Long time antiwar activist Phil Restino of Central Florida Veterans For Peace sent us this letter on the anniversary of Martin Luther King, Jr.’s assassination:
Hello All,
It was 45 years ago today on 4 April 1967 at the Riverside Community Church in Harlem, NYC that Rev. Martin Luther King, Jr. gave his powerful speech condemning the U.S. government’s illegal and immoral war of aggression in Vietnam. The speech was entitled “Beyond Vietnam – A Time To Break Silence” and some believe that it sealed his fate as far as being murdered in Memphis a year to the day later on 4 April 1968.
To read the entire speech as well as access the audio recording of the speech, go to [here] and please share it with others.
It was members of Clergy and Laity Concerned About Vietnam who were hosting Dr. King and it was from their promotions that Dr. King borrowed the statement “There comes a time when silence is betrayal”, which has been repeated and used by activists ever since. However, the second half of the statement added by Dr. King was “and that time has come for us in relation to Vietnam” making very clear that the betrayal of silence in regards to the American people, and in particular the religious and civil rights leaders, not strongly speaking out against the United States’ war on Vietnam.
Somewhat early into the speech, Dr. King was relating his experiences of traveling the United States over the past 2-3 years and visiting the ghettos of various cities and how it was some young disadvantaged black men who questioned him as to why he wasn’t speaking out about the violent war of aggression our government was inflicting on the poor people of Vietnam. The following is how Dr. King related the experience to the audience that day:
As I have walked among the desperate, rejected, and angry young men, I have told them that Molotov cocktails and rifles would not solve their problems. I have tried to offer them my deepest compassion while maintaining my conviction that social change comes most meaningfully through nonviolent action. But they ask — and rightly so — what about Vietnam?

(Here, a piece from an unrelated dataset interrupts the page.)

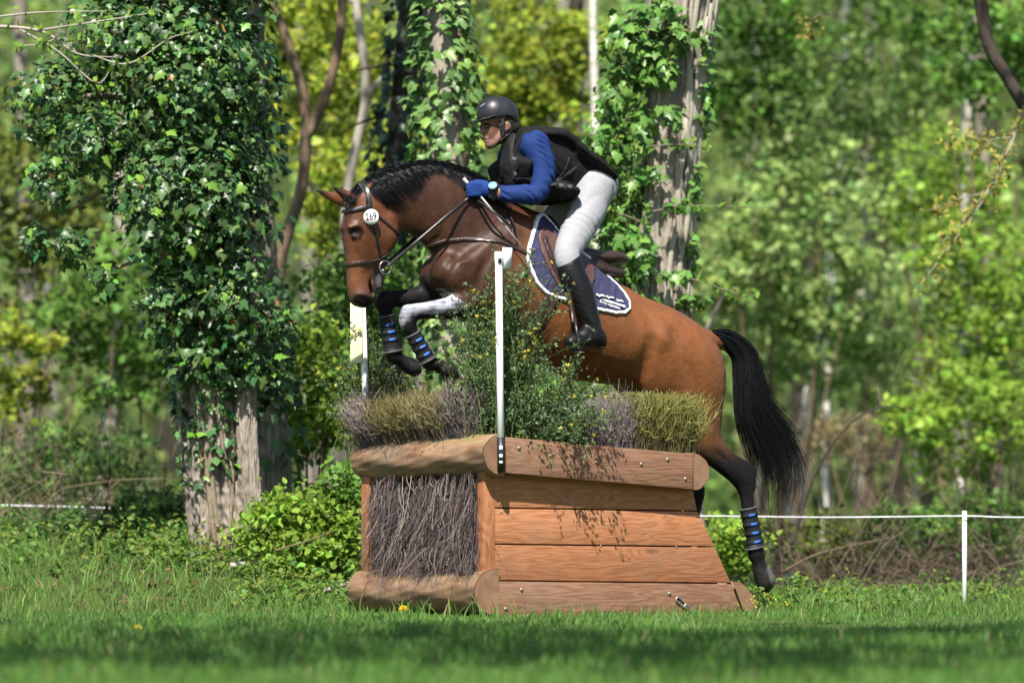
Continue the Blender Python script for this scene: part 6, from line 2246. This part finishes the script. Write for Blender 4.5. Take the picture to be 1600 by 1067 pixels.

They ask if our own nation wasn’t using massive doses of violence to solve its problems, to bring about the changes it wanted. Their questions hit home, and I knew that I could never again raise my voice against the violence of the oppressed in the ghettos without having first spoken clearly to the greatest purveyor of violence in the world today — my own government. For the sake of those boys, for the sake of this government, for the sake of the hundreds of thousands trembling under our violence, I cannot be silent.
It was this quote from Dr. King that inspired myself and weekly columnist for The Black Commentator and veteran of the Black Panther Party, Larry Pinkney, to name our new monthly radio program We Cannot be Silent: with Phil Restino and Larry Pinkney. It was only fitting that our first broadcast of “We cannot be silent” was on 15 January 2012, the actual birthday of Martin Luther King, Jr., and that part of our discussion was on Larry Pinkney’s recent column tying together the first Black American President’s signing of the 2012 National Defense Authorization Act (NDAA) on 31 December 2011 which would give the President the legal authority to turn the U.S. military on the people of the United States with Dr. King’s bold condemnation of President Johnson’s use of the U.S. military in an aggressive war on the people of Vietnam.